Adesso è ancora l’Iran, con le aspirazioni nucleari di Ahmadinejad e un’invadente politica estera mediorientale, dal Libano, alla Palestina all’Iraq, a far riaprire gli arsenali: con questa escalation di acquisti, sauditi ed emirati, riuniti nel Consiglio di Cooperazione, rappresentano ormai il 60% di tutte le spese militari del Medio Oriente Le monarchie del Golfo temono ritorsioni di Teheran in caso di attacco israeliano o americano e intendono comunque attuare una politica di deterrenza. Finora Riad ha dichiarato che non appoggerà operazioni militari contro l’Iran, anche se le cose potrebbero cambiare se Teheran decidesse un eventuale esperimento nucleare. In realtà i paesi del Golfo intrattengono con l’Iran rapporti ambigui: gli emirati come Dubai mantengono un forte interscambio commerciale e finanziario e vi sono periodicamente reciproche visite di alto livello, con commenti rassicuranti sulle pacifiche intenzioni del programma nucleare iraniano.

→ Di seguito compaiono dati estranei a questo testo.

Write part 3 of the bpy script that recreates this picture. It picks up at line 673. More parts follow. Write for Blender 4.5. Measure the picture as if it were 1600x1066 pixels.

Gli Stati Uniti colgono intanto un duplice obiettivo: in tempi di crisi economica fanno lavorare la loro industria bellica e allo stesso tempo delineano una struttura di sicurezza nel dopoguerra iracheno che serve a contenere la repubblica islamica e a garantire la sicurezza dei flussi di petrolio. La maggior parte delle commesse riguarda nuove versioni dei caccia F-15 della Boeing, sistemi radar e anti-missile come i Patriot della Raytheon: la posta strategica in gioco è la supremazia area nel Golfo, con le petromonarchie chiamate a gestire direttamente una parte dello scudo difensivo. Qualche briciola delle commesse viene lasciata pure ai francesi che venderanno agli Emirati i Rafale della Dassault.
Gli ordini più interessanti, non solo per quantità, sono quelli dell’Arabia Saudita che vuole dotarsi di elicotteri e armamenti anti-guerriglia. Riad, insieme agli Stati Uniti, è il maggior fornitore di armi dello Yemen, il paese più traballante del Golfo, dove il radicalismo islamico di al-Qaeda mette a rischio il regime del presidente Saleh. L’Arabia Saudita poi è stata direttamente impegnata nei combattimenti contro gli Houti, movimento islamico in rivolta contro Sana’a ma attivo anche nella propaganda tra gli sciiti del regno wahabita. L’anno scorso, per la prima volta nella sua storia recente, l’esercito saudita, appoggiato dall’aviazione, ha attraversato i confini del regno per muovere guerra agli Houti. I risultati di questa campagna militare, durata alcuni mesi, non sono stati esaltanti: i sauditi hanno messo a nudo preoccupanti limiti di organizzazione. L’immobilismo economico e sociale che caratterizza la monarchia, oggi colpita da una disoccupazione all’inedito tasso del 10%, si è riflesso anche sulla macchina militare: con i petrodollari si comprano armi sofisticate ma non la capacità di combattimento.